Fra qualche mese, al posto dell’attuale ministra Fedeli, ci sarà qualche altro a dirigere il dicastero dell’Istruzione. Le elezioni politiche del 4 marzo prossimo lo decederanno, benché più del nome, interesserà capire quale forza politica occuperà quella sedia e con quali leve manovrerà una nave costretta sempre a veleggiare fra acque non certamente sempre tranquille.
Al nuovo ministro della istruzione spetterà dunque il compito di dare le molte risposte che il mondo della scuola da anni si attende, sia in termini di competenze, saperi, titoli e lotta agli abbandoni dei nostri alunni, e sia di finanziamenti strutturali e all’edilizia, non tralasciando però la memoria che la nostra istruzione fino agli anni Novanta del secolo scorso era fra le prime nel mondo.
Per rinnovare però la scuola è forse indispensabile partire dalle università, perché se si vogliono docenti preparati, occorre che la prima cernita avvenga col diploma di laurea, mentre ormai appare intollerabile che professionisti della cultura sappiano poco di legislazione e di diritti e di doveri, e si affidino al buon volere del dirigente.
In altri termini il nuovo ministro dovrebbe fare in modo di continuare a mettere in cattedra non solo docenti preparati ma anche e soprattutto motivati dal sacrifico fatto per arrivare e ai quali si garantiscano ritorni economici adeguati e quindi di immagine sociale.
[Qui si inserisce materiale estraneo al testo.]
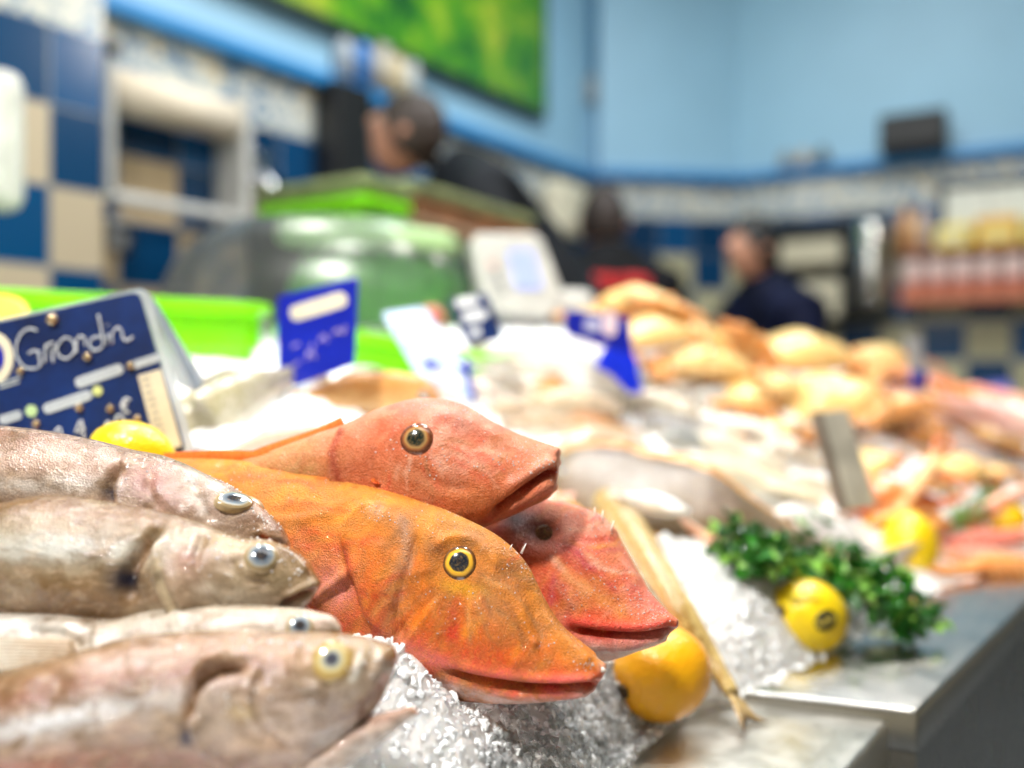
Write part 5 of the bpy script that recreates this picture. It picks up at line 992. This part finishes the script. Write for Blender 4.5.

Ma dovrebbe pure impegnarsi realmente a bandire concorsi biennali sull’effettivo fabbisogno, smettendola creare precariato permaloso il quale rischia alle lunghe di arenarsi sulle secche della demotivazione.
La scuola ha bisogno di docenti-scienziati, non di amici o animatori-badanti, di Maestri che diano l’esempio, indicando la strada con autorevolezza, ma ai quali però si dovrebbero pure togliere molte di quelle incombenze burocratiche che se per un verso distolgono dai veri obiettivi, dall’altro deprimono e creano ansia. Da queste premesse si affaccia poi tutta la problematica sul merito, sulla valorizzazione del lavoro dei prof e sulla carriera, visto che essa è bloccata e tale resta fino alla pensione, a meno che non si tenti l’avventura del concorso a dirigente.
E un altro impegno che il neo ministro dovrebbe assumere è quello di riesumare la figura ormai scomparsa dell’ispettore, mettendo congrui posti a concorso, ma sempre con prove severe e il più possibile oggettive.
Controllare l’operato del preside e quello della scuola, l’attività dei docenti e i progressi degli alunni non è atto formale ma sostanziale, corretto e legittimo.
Non si tratta di controllare il controllore, ma garantire aiuto ai prof, sostegno ai presidi, consigli alla didattica, anche perché il prodotto finale che la scuola fa uscire dai suoi ingranaggi è il cittadino: consapevole, erudito, critico, che oltre a spere dirigere la futura società sappia scegliere chi lo dove governare. E’ tutto qui il fondamento della democrazia.